Work required
Copy the data word for word, keeping every line.

Data segment

┌────────

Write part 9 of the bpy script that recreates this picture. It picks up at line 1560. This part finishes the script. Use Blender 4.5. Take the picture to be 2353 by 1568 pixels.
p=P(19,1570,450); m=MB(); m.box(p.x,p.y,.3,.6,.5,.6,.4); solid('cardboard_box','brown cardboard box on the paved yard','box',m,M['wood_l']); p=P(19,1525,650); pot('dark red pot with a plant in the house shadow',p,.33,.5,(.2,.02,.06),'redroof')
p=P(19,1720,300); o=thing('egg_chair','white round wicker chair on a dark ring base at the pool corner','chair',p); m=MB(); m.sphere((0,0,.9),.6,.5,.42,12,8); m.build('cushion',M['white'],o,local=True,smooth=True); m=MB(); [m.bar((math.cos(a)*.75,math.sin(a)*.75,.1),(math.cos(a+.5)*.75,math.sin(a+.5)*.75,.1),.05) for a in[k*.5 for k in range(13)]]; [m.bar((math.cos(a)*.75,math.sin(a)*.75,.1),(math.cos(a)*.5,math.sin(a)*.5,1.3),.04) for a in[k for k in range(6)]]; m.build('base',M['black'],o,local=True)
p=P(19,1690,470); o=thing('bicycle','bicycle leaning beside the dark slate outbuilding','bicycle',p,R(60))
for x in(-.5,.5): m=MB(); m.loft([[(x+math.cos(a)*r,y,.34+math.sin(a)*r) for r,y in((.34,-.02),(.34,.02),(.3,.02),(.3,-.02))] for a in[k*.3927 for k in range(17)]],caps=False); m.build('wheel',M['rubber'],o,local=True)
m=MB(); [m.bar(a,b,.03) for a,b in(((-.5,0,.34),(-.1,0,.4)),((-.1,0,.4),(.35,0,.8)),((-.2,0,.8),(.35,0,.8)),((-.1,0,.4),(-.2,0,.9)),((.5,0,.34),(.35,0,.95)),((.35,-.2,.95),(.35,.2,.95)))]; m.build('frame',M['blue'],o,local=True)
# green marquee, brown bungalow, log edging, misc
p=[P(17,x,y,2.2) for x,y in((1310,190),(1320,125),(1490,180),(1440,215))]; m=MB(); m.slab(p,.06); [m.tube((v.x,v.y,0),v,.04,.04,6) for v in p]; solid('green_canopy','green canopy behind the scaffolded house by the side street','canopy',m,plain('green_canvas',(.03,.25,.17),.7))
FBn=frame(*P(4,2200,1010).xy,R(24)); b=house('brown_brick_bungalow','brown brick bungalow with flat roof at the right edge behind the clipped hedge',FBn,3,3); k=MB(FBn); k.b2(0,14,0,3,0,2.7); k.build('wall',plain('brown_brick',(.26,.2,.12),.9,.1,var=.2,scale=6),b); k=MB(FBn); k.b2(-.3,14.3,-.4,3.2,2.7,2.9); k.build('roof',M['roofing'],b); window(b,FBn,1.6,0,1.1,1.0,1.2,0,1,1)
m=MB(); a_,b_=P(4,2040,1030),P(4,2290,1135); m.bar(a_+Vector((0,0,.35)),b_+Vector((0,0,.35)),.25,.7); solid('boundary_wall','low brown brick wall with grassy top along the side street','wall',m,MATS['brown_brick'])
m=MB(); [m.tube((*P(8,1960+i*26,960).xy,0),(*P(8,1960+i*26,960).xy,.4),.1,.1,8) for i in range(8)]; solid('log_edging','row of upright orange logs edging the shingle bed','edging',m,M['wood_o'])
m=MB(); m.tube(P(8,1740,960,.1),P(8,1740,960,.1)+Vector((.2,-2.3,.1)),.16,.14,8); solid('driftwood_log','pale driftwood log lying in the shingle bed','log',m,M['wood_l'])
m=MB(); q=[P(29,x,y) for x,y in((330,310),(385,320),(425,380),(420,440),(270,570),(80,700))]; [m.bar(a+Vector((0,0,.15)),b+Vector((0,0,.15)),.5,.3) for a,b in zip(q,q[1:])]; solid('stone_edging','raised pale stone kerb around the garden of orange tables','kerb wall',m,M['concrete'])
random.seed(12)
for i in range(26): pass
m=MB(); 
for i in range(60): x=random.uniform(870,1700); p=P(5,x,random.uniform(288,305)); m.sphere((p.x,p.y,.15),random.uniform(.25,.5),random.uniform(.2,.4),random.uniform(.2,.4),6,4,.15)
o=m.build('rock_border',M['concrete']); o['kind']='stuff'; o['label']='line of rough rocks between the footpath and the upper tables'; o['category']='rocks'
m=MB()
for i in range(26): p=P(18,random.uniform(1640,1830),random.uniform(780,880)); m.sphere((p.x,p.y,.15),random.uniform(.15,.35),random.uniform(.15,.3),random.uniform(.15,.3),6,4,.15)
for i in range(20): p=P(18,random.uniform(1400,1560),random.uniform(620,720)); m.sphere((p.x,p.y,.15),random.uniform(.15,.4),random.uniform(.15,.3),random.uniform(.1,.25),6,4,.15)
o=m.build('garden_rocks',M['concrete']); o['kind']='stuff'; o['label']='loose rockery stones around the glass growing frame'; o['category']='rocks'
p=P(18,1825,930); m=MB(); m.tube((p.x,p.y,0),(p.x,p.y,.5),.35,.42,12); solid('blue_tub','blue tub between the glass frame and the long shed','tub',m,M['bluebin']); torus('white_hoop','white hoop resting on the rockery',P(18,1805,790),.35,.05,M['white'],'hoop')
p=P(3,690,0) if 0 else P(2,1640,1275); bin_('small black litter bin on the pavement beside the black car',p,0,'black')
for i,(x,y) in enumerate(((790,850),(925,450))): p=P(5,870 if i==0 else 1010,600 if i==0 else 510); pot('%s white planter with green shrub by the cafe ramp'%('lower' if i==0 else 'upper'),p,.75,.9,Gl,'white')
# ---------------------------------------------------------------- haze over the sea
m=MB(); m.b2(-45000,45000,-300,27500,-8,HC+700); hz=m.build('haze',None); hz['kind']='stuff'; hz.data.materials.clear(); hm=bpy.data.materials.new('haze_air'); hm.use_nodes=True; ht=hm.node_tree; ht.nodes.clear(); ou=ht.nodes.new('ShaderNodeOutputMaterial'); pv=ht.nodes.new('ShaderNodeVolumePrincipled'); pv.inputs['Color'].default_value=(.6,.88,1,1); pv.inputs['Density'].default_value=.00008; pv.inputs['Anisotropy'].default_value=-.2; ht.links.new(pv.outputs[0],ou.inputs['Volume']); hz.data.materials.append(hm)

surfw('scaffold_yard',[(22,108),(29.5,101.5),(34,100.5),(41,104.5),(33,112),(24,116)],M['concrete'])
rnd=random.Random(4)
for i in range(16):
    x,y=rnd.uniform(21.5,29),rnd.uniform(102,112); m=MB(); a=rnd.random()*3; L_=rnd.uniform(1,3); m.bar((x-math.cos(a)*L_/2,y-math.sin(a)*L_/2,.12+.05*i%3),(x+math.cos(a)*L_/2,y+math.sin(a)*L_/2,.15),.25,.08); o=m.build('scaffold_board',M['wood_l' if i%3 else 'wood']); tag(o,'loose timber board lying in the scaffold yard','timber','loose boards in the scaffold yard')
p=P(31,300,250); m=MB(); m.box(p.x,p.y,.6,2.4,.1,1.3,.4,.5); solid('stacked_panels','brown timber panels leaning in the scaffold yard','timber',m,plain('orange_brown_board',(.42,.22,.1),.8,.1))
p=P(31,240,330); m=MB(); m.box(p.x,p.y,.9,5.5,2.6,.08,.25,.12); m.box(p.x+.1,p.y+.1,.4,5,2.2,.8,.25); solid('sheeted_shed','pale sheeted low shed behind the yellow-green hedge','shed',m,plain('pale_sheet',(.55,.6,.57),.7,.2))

└────────

Answer to this exercise
Write part 9 of the bpy script that recreates this picture. It picks up at line 1560. This part finishes the script. Use Blender 4.5. Take the picture to be 2353 by 1568 pixels.
p=P(19,1570,450); m=MB(); m.box(p.x,p.y,.3,.6,.5,.6,.4); solid('cardboard_box','brown cardboard box on the paved yard','box',m,M['wood_l']); p=P(19,1525,650); pot('dark red pot with a plant in the house shadow',p,.33,.5,(.2,.02,.06),'redroof')
p=P(19,1720,300); o=thing('egg_chair','white round wicker chair on a dark ring base at the pool corner','chair',p); m=MB(); m.sphere((0,0,.9),.6,.5,.42,12,8); m.build('cushion',M['white'],o,local=True,smooth=True); m=MB(); [m.bar((math.cos(a)*.75,math.sin(a)*.75,.1),(math.cos(a+.5)*.75,math.sin(a+.5)*.75,.1),.05) for a in[k*.5 for k in range(13)]]; [m.bar((math.cos(a)*.75,math.sin(a)*.75,.1),(math.cos(a)*.5,math.sin(a)*.5,1.3),.04) for a in[k for k in range(6)]]; m.build('base',M['black'],o,local=True)
p=P(19,1690,470); o=thing('bicycle','bicycle leaning beside the dark slate outbuilding','bicycle',p,R(60))
for x in(-.5,.5): m=MB(); m.loft([[(x+math.cos(a)*r,y,.34+math.sin(a)*r) for r,y in((.34,-.02),(.34,.02),(.3,.02),(.3,-.02))] for a in[k*.3927 for k in range(17)]],caps=False); m.build('wheel',M['rubber'],o,local=True)
m=MB(); [m.bar(a,b,.03) for a,b in(((-.5,0,.34),(-.1,0,.4)),((-.1,0,.4),(.35,0,.8)),((-.2,0,.8),(.35,0,.8)),((-.1,0,.4),(-.2,0,.9)),((.5,0,.34),(.35,0,.95)),((.35,-.2,.95),(.35,.2,.95)))]; m.build('frame',M['blue'],o,local=True)
# green marquee, brown bungalow, log edging, misc
p=[P(17,x,y,2.2) for x,y in((1310,190),(1320,125),(1490,180),(1440,215))]; m=MB(); m.slab(p,.06); [m.tube((v.x,v.y,0),v,.04,.04,6) for v in p]; solid('green_canopy','green canopy behind the scaffolded house by the side street','canopy',m,plain('green_canvas',(.03,.25,.17),.7))
FBn=frame(*P(4,2200,1010).xy,R(24)); b=house('brown_brick_bungalow','brown brick bungalow with flat roof at the right edge behind the clipped hedge',FBn,3,3); k=MB(FBn); k.b2(0,14,0,3,0,2.7); k.build('wall',plain('brown_brick',(.26,.2,.12),.9,.1,var=.2,scale=6),b); k=MB(FBn); k.b2(-.3,14.3,-.4,3.2,2.7,2.9); k.build('roof',M['roofing'],b); window(b,FBn,1.6,0,1.1,1.0,1.2,0,1,1)
m=MB(); a_,b_=P(4,2040,1030),P(4,2290,1135); m.bar(a_+Vector((0,0,.35)),b_+Vector((0,0,.35)),.25,.7); solid('boundary_wall','low brown brick wall with grassy top along the side street','wall',m,MATS['brown_brick'])
m=MB(); [m.tube((*P(8,1960+i*26,960).xy,0),(*P(8,1960+i*26,960).xy,.4),.1,.1,8) for i in range(8)]; solid('log_edging','row of upright orange logs edging the shingle bed','edging',m,M['wood_o'])
m=MB(); m.tube(P(8,1740,960,.1),P(8,1740,960,.1)+Vector((.2,-2.3,.1)),.16,.14,8); solid('driftwood_log','pale driftwood log lying in the shingle bed','log',m,M['wood_l'])
m=MB(); q=[P(29,x,y) for x,y in((330,310),(385,320),(425,380),(420,440),(270,570),(80,700))]; [m.bar(a+Vector((0,0,.15)),b+Vector((0,0,.15)),.5,.3) for a,b in zip(q,q[1:])]; solid('stone_edging','raised pale stone kerb around the garden of orange tables','kerb wall',m,M['concrete'])
random.seed(12)
for i in range(26): pass
m=MB(); 
for i in range(60): x=random.uniform(870,1700); p=P(5,x,random.uniform(288,305)); m.sphere((p.x,p.y,.15),random.uniform(.25,.5),random.uniform(.2,.4),random.uniform(.2,.4),6,4,.15)
o=m.build('rock_border',M['concrete']); o['kind']='stuff'; o['label']='line of rough rocks between the footpath and the upper tables'; o['category']='rocks'
m=MB()
for i in range(26): p=P(18,random.uniform(1640,1830),random.uniform(780,880)); m.sphere((p.x,p.y,.15),random.uniform(.15,.35),random.uniform(.15,.3),random.uniform(.15,.3),6,4,.15)
for i in range(20): p=P(18,random.uniform(1400,1560),random.uniform(620,720)); m.sphere((p.x,p.y,.15),random.uniform(.15,.4),random.uniform(.15,.3),random.uniform(.1,.25),6,4,.15)
o=m.build('garden_rocks',M['concrete']); o['kind']='stuff'; o['label']='loose rockery stones around the glass growing frame'; o['category']='rocks'
p=P(18,1825,930); m=MB(); m.tube((p.x,p.y,0),(p.x,p.y,.5),.35,.42,12); solid('blue_tub','blue tub between the glass frame and the long shed','tub',m,M['bluebin']); torus('white_hoop','white hoop resting on the rockery',P(18,1805,790),.35,.05,M['white'],'hoop')
p=P(3,690,0) if 0 else P(2,1640,1275); bin_('small black litter bin on the pavement beside the black car',p,0,'black')
for i,(x,y) in enumerate(((790,850),(925,450))): p=P(5,870 if i==0 else 1010,600 if i==0 else 510); pot('%s white planter with green shrub by the cafe ramp'%('lower' if i==0 else 'upper'),p,.75,.9,Gl,'white')
# ---------------------------------------------------------------- haze over the sea
m=MB(); m.b2(-45000,45000,-300,27500,-8,HC+700); hz=m.build('haze',None); hz['kind']='stuff'; hz.data.materials.clear(); hm=bpy.data.materials.new('haze_air'); hm.use_nodes=True; ht=hm.node_tree; ht.nodes.clear(); ou=ht.nodes.new('ShaderNodeOutputMaterial'); pv=ht.nodes.new('ShaderNodeVolumePrincipled'); pv.inputs['Color'].default_value=(.6,.88,1,1); pv.inputs['Density'].default_value=.00008; pv.inputs['Anisotropy'].default_value=-.2; ht.links.new(pv.outputs[0],ou.inputs['Volume']); hz.data.materials.append(hm)

surfw('scaffold_yard',[(22,108),(29.5,101.5),(34,100.5),(41,104.5),(33,112),(24,116)],M['concrete'])
rnd=random.Random(4)
for i in range(16):
    x,y=rnd.uniform(21.5,29),rnd.uniform(102,112); m=MB(); a=rnd.random()*3; L_=rnd.uniform(1,3); m.bar((x-math.cos(a)*L_/2,y-math.sin(a)*L_/2,.12+.05*i%3),(x+math.cos(a)*L_/2,y+math.sin(a)*L_/2,.15),.25,.08); o=m.build('scaffold_board',M['wood_l' if i%3 else 'wood']); tag(o,'loose timber board lying in the scaffold yard','timber','loose boards in the scaffold yard')
p=P(31,300,250); m=MB(); m.box(p.x,p.y,.6,2.4,.1,1.3,.4,.5); solid('stacked_panels','brown timber panels leaning in the scaffold yard','timber',m,plain('orange_brown_board',(.42,.22,.1),.8,.1))
p=P(31,240,330); m=MB(); m.box(p.x,p.y,.9,5.5,2.6,.08,.25,.12); m.box(p.x+.1,p.y+.1,.4,5,2.2,.8,.25); solid('sheeted_shed','pale sheeted low shed behind the yellow-green hedge','shed',m,plain('pale_sheet',(.55,.6,.57),.7,.2))